Kdwatch

Autoreloading display of kramdown-rfc document in browser

Installation

$ pip3 install --upgrade xml2rfc
$ gem update
$ gem install kdwatch
  • For some reason, the initial gem install takes a couple of minutes, during the first few of which it may seem nothing happens.
  • If the above pip3 doesn't work: in a pinch, kdrfc will use the IETF web service for xml2rfc processing (but that may be a bit slower).
  • Depending on system configuration, add sudo (but don't if it isn't actually needed).

Usage

  • Open a separate terminal window/screen.
  • Go to a directory that has a single draft-*.md (or select one by specifying the markdown file name on the command line) and run:
$ kdwatch

After about 10 seconds, a browser will open (or an error message will pop up with the URL to use, which depends on the options given, but defaults to http://127.0.0.1:7991/).

Now, whenever you do an editor save of the markdown file, after a couple of seconds (1.6 s for my Intel Mac, 0.8 s for my M1 Mac) you see an updated HTML in the browser.

You will need to keep the kdwatch terminal/screen open to see potential error messages, e.g., if you break the markdown in some way.
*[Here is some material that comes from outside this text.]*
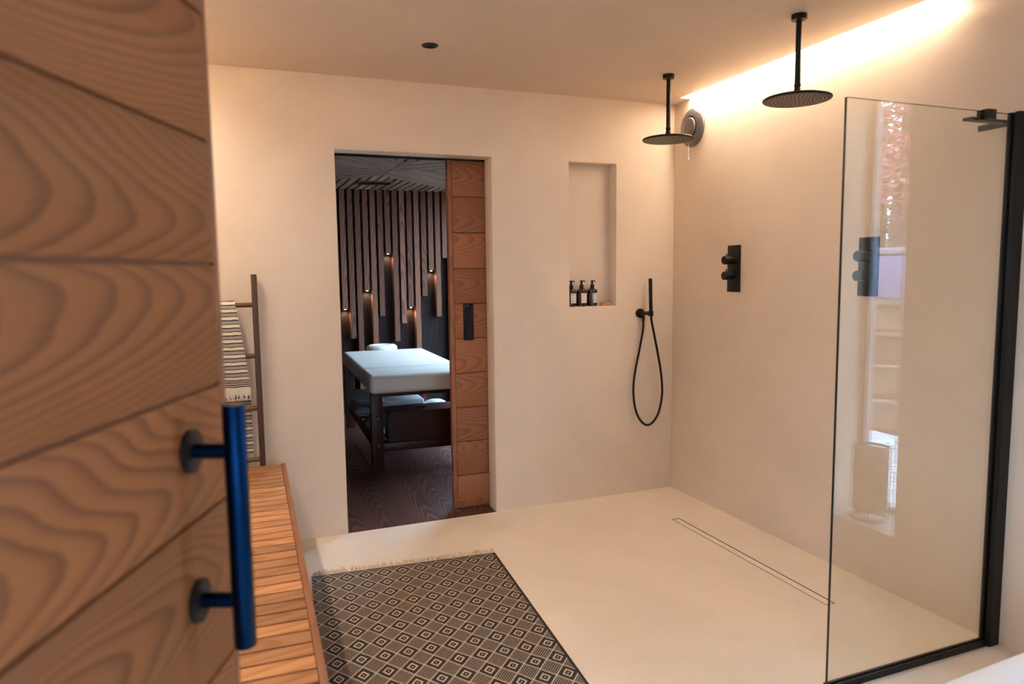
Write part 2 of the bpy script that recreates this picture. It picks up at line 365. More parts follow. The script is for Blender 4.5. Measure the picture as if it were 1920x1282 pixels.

There can only be one (per host/port)

There can only be one kdwatch active on each host and port. You will need to specify a different port (or host!) to start more than one pkdwatch.

  • -o host to select an address on the serving host (default: 127.0.0.1)
  • -i as a shortcut for -o ::
  • -p port to select a port number (default: 7991)
  • -1 to 6 as a shortcut for -p 7991 to -p 7996 (must be last option because of an idiosyncrasy of the optionparser library)

kdwatch has two flags to simplify handling servers that might be accumulating on one host/port:

  • -e to kill (SIGINT) any current holder of the port given and exit
  • -r to do this, and to start a new instance

So the most likely use is going to be:

kdwatch -r

or, if your drafts are weirdly named or you need to select one out of many

kdwatch -r weird-draft.md

This is a web server

The fun thing with the -i option is that you can replace the local URL by filling in the hostname of the laptop and use the resulting URL on a different browser (e.g., http://mylaptop.local:7991 on your iPad or another laptop), and save some screen real-estate on your laptop.

kdwatch essentially is a web server and, unless used on 127.0.0.1 (or ::1), is accessible to anyone who can access your laptop over IP.

That may be a security problem -- do not specify non-local hosts unless you are not “on the Internet” (or trust the way I cobble together software). If you did, maybe kdwatch -e before going there!

The web-server function may also be a feature -- it even can be used for joint viewing...

7991, haven't I heard that number before?

The default port number was chosen after RFC 7991, the initial (no longer really authoritative) version of the v3 RFCXML specification, and the port shortcuts 1 to 6 point to further RFCs from this series. (7997 is a particularly lame RFC, so it cannot be chosen by a shortcut [actually: this port is already registered for something else].)

Feedback, please

This has only been tested on macOS and briefly on Linux. No idea about WSL. There is very little error handling yet, so restarts of the tool may be required, or sometimes reloading in the browser (CMD-R/F5) is all that is needed.

If you try it, please send feedback (and, in case of an error, all output on the kdwatch terminal window, please).

Bug reports, pull requests, or simple suggestions are welcome on GitHub at https://github.com/cabo/kdwatch, e.g., simply submit an issue or send me mail.

License

The gem is available as open source under the terms of the MIT License.